Alberti (noi la chiamiano così, per il rispetto dovuto a lei, al sig. Casellati e a tutti i cittadini nei loro rapporti con le cariche dello Stato) purtroppo il 5 aprile 2011 non aveva potuto firmare, nè votare la mozione approvata con 314 voti dalla Camera contenente la tesi che mirava a sottrarre al Tribunale di Milano il procedimento penale contro Berlusconi in relazione alle vicende di sfruttamento della prostituzione minorile e degli abusi commessi in occasione del prelievo-truffa di quella ragazza dalla Questura per affidarla al clan di Nicole Minetti. Alberti non votò quella mozione perchè era senatrice, e non deputata della Camera. Ma di firme ne avrebbe apposte, e di voti ne avrebbe dati, anche più d’uno come dimostrò chiaramente pochi giorni dopo in quell’appassionata difesa d’ufficio televisiva.

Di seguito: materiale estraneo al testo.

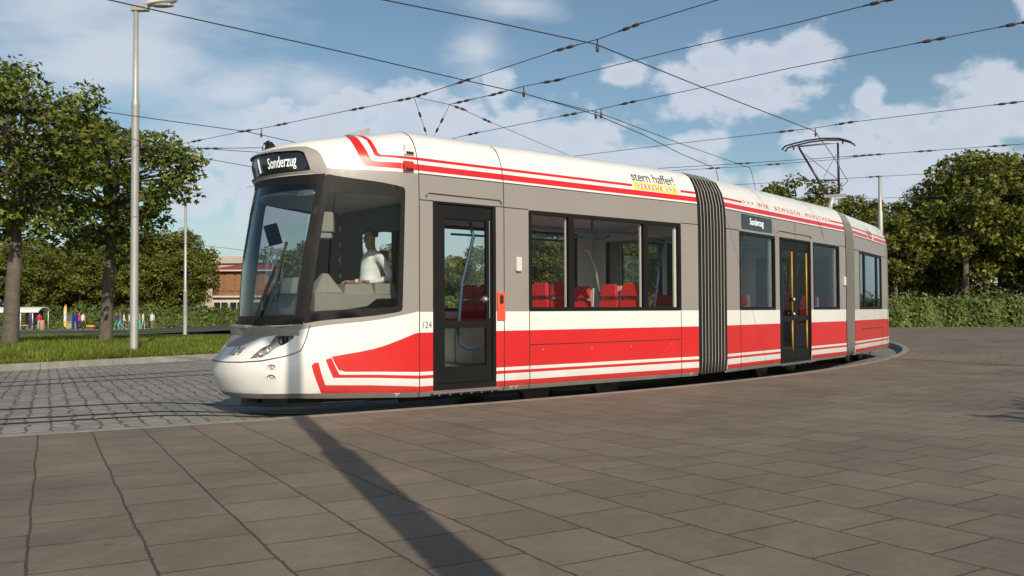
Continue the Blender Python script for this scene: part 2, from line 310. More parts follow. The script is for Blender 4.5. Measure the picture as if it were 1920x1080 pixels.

Per il resto Elisabetta Alberti, politica e giurista, si segnala per le seguenti performances: essere stata l’11 marzo 2013 tra i manifestanti e gli occupanti del tribunale di Milano, ‘colpevole di avere disposto la visita fiscale nei confronti dell’imputato Berlusconi, mentre vi si svolgeva un’udienza del processo Ruby; avere assunto iniziative politiche e legislative per l’abrogazione della legge 194 sull’aborto; contro la legge sulla fecondazione eterologa; contro la legge sulle unioni civili; in favore della riapertura delle ‘case chiuse’ per l’esercizio della prostituzione femminile. Infine, da presidente del Senato, Alberti ha fatto un uso e un abuso abnormi dei voli di Stato per andare da Roma a casa sua, in Veneto, e viceversa, e – in estate – tra Roma e la Costa Smeralda.

Molte persone, in questo dibattito sull’elezizone del presidente della Repubblica, hanno giustamente invocato un presidente finalmente donna.

Per il momento, in attesa di una donna dotata dei requisiti etico politici sufficienti per la carica – necessari in entrambi i generi e quali che siano il sesso, l’identità e l’orientamento sessuali di candidati ed eletti – rallegriamoci di averla scampata grossa.